Lo recordamos bien: Te entusiasmaban por aquel entonces los vientos alisios y los copos de nieve. “Moriré – decías – sobre ese manto de armiño”. Y siempre te respondía: “Un día vendrás conmigo para conocer esa blancura fría”.
Y esperaste ese viaje, y con la espera, por algún pliegue del alma, se te fueron los deseos de viajar, pues ya tenías todos los caminos, senderos, catedrales, fondas, claros valles, puentes y ríos frondosos, en la retina de tus ojos, grandes y azules cual el mar de la esperanza.
Los años, que nada perdonan, nos hicieron un ovillo de sensaciones vagas. Un día, posiblemente gris, te alejaste como la bruma, de la misma forma que las sombras. Fue por poco tiempo, quizás te acostumbraste al calor de mis palabras.

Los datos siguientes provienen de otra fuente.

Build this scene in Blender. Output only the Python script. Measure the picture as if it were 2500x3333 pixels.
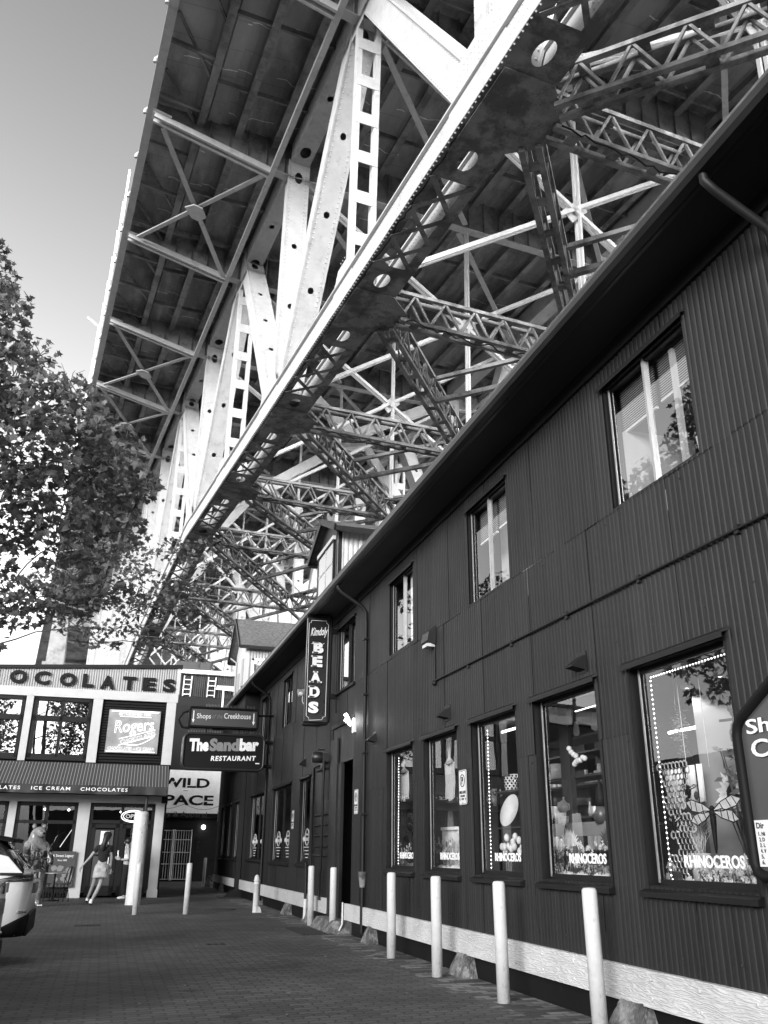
import bpy, bmesh, math, random
from mathutils import Vector, Matrix
random.seed(7)
S = bpy.context.scene
for o in list(bpy.data.objects): bpy.data.objects.remove(o, do_unlink=True)
COL = S.collection
V = Vector
R = math.radians

# ------------------------------------------------------------ camera, sky, sun, exposure
EYE = V((0.0, 0.0, 1.32))
cam_d = bpy.data.cameras.new('camera'); cam = bpy.data.objects.new('camera', cam_d); COL.objects.link(cam)
cam_d.sensor_fit = 'VERTICAL'; cam_d.sensor_height = 36.0; cam_d.lens = 30.26
cam_d.clip_start = 0.05; cam_d.clip_end = 2000
_p, _r, _y = R(21.56691), R(-0.42155), R(16.75463)
_fw = V((math.sin(_y)*math.cos(_p), math.cos(_y)*math.cos(_p), math.sin(_p)))
_rt0 = V((math.cos(_y), -math.sin(_y), 0)); _up0 = _rt0.cross(_fw)
_rt = _rt0*math.cos(_r) - _up0*math.sin(_r); _up = _up0*math.cos(_r) + _rt0*math.sin(_r)
cam.matrix_world = Matrix(((_rt.x, _up.x, -_fw.x, EYE.x), (_rt.y, _up.y, -_fw.y, EYE.y), (_rt.z, _up.z, -_fw.z, EYE.z), (0, 0, 0, 1)))
S.camera = cam

SUN_EL, SUN_AZ = 12.0, -137.0      # azimuth from +Y towards +X
W = bpy.data.worlds.new('World'); S.world = W; W.use_nodes = True
wn = W.node_tree; wn.nodes.clear()
sky = wn.nodes.new('ShaderNodeTexSky'); sky.sky_type = 'NISHITA'; sky.sun_disc = False
sky.sun_elevation = R(SUN_EL); sky.sun_rotation = R(-SUN_AZ); sky.dust_density = 2.0; sky.air_density = 1.0
bwn = wn.nodes.new('ShaderNodeRGBToBW'); bg = wn.nodes.new('ShaderNodeBackground'); wo = wn.nodes.new('ShaderNodeOutputWorld')
wn.links.new(sky.outputs[0], bwn.inputs[0])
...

Al verte entrar nuevamente en la casa, todo se llenó de alegría, y pensé, viéndote tan cerca nuevamente, que aunque escapemos uno del otro, la esencia de nuestro afecto subsistiría en las paredes de esta morada, y con ella los árboles y los recovecos de la brisa.
De aquellos naipes en Baden-Baden apretados ahora a estos recuerdos, Dostoievski escribió una obra inmortal: “El jugador”.
Lo supo bien: la existencia es una forma de mover cartas. Algunas marcadas.